All of those things when put together raise the cost of each brew massively, along with the fact that it probably costs publicans £2 a pint to buy in so then you have to factor in basically all of that stuff for them too – their staff, their building, their utility bills… you get the image by now.

And that is why, in so many places, Guinness and the like is now costing around £4 a pint.

Why ‘craft’ beer costs more:

I do feel that I need to open this one by saying that I’m not exclusively talking about keg beer, as so many people are still ridiculously misguided and believe ‘craft’ to be keg. You know me though; I’m not entirely sure what craft beer is myself so this is kind of annoying. I guess what I’m really talking about is a lot of the new wave breweries like Magic Rock, Brewdog, Thornbridge, Weird Beard etc.

See, mostly this is going to be about economies of scale. They’re buying a lot less ingredients which is comparatively more expensive, adding to the price being raised by the fact that they’re using better quality ingredients and they’re using a lot more of them in each brew, instead of replacing 60% of the barley for rice or corn.

They’ve also got to factor in rent or mortgage costs because unlike the big guys, there’s a chance they don’t own the building outright. They’re also probably paying comparatively more expensive utility bills since they can’t get bulk discount on gas and electricity like those.

Essentially, they have basically the same costs as the big brewers but on a smaller scale and therefore pubs end up having to charge £4+ a pint for something between 4-5%.

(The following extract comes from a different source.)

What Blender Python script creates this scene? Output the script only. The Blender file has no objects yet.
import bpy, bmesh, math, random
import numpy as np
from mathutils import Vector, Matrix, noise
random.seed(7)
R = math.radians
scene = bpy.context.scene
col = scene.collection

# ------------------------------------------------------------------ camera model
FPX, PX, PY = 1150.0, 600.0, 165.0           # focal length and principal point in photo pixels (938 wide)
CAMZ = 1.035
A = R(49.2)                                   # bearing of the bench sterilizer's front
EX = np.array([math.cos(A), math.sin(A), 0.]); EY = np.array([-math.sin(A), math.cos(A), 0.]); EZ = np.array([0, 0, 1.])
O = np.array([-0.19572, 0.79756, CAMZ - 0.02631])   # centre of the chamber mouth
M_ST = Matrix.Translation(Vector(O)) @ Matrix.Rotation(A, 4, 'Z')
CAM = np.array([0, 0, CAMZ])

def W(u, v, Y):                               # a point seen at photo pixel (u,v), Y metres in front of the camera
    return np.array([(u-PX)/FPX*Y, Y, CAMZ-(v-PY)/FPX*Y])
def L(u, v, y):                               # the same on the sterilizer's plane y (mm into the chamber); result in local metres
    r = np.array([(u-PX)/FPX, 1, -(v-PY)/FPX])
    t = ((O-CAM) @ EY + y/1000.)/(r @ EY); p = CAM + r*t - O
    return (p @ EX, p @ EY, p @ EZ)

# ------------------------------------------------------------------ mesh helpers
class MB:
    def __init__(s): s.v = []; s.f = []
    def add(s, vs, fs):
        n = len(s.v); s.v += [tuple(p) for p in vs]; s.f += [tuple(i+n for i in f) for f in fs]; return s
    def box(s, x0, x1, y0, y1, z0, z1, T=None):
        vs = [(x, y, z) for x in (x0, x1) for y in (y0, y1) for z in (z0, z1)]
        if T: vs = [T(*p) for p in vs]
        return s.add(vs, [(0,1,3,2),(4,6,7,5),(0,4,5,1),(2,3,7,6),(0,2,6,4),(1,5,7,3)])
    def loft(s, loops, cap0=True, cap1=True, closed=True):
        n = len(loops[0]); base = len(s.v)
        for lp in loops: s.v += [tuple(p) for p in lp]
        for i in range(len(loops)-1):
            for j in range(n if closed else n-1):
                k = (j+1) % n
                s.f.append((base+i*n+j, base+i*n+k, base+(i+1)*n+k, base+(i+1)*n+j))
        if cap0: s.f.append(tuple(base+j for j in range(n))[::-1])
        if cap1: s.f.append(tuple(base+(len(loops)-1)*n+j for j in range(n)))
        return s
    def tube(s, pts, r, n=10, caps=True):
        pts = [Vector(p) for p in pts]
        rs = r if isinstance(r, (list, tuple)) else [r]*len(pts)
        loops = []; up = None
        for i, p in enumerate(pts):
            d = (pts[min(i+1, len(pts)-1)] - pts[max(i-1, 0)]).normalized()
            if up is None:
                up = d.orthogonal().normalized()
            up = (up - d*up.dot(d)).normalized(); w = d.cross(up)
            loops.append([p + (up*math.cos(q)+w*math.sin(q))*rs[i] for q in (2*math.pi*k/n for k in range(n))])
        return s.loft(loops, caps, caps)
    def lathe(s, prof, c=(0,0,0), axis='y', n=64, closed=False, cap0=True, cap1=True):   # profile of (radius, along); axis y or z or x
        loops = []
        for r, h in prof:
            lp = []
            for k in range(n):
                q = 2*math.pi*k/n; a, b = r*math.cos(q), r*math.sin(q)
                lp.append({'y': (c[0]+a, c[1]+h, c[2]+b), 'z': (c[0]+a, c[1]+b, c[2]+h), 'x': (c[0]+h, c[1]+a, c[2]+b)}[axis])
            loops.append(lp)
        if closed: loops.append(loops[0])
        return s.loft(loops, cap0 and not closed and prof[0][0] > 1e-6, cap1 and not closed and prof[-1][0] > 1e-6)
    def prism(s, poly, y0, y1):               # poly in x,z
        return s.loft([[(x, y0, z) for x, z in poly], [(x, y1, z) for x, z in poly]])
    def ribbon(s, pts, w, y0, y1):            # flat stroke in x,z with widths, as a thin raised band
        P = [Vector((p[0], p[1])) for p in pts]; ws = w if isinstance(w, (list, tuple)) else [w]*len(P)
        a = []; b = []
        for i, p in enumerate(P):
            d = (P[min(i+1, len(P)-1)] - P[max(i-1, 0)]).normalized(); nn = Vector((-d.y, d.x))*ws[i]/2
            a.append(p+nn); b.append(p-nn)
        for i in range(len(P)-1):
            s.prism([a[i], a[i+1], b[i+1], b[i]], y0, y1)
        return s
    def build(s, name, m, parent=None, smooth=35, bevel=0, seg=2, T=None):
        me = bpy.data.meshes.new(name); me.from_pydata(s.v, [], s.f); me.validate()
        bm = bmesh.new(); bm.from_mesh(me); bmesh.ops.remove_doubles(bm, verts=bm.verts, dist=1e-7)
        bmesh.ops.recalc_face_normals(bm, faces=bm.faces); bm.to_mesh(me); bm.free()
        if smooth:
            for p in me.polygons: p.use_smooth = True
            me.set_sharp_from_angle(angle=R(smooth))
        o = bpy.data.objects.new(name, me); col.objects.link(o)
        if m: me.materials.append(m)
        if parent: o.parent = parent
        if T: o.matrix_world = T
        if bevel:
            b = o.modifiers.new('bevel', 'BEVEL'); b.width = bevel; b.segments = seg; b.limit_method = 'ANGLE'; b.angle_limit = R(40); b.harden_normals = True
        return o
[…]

At the end of the day, nobody is making a great deal of money on ‘craft’ beer. None of these ‘craft’ brewers or publicans are sitting in a sprawling mansion, drinking their beer out of a solid gold goblet, laughing at the fools who are spending £6 for a pint of their IPA. In fact, I’m sure many ‘craft’ brewers actually feel bad that people are having to pay that kind of money for their beer, but everyone needs to make a living.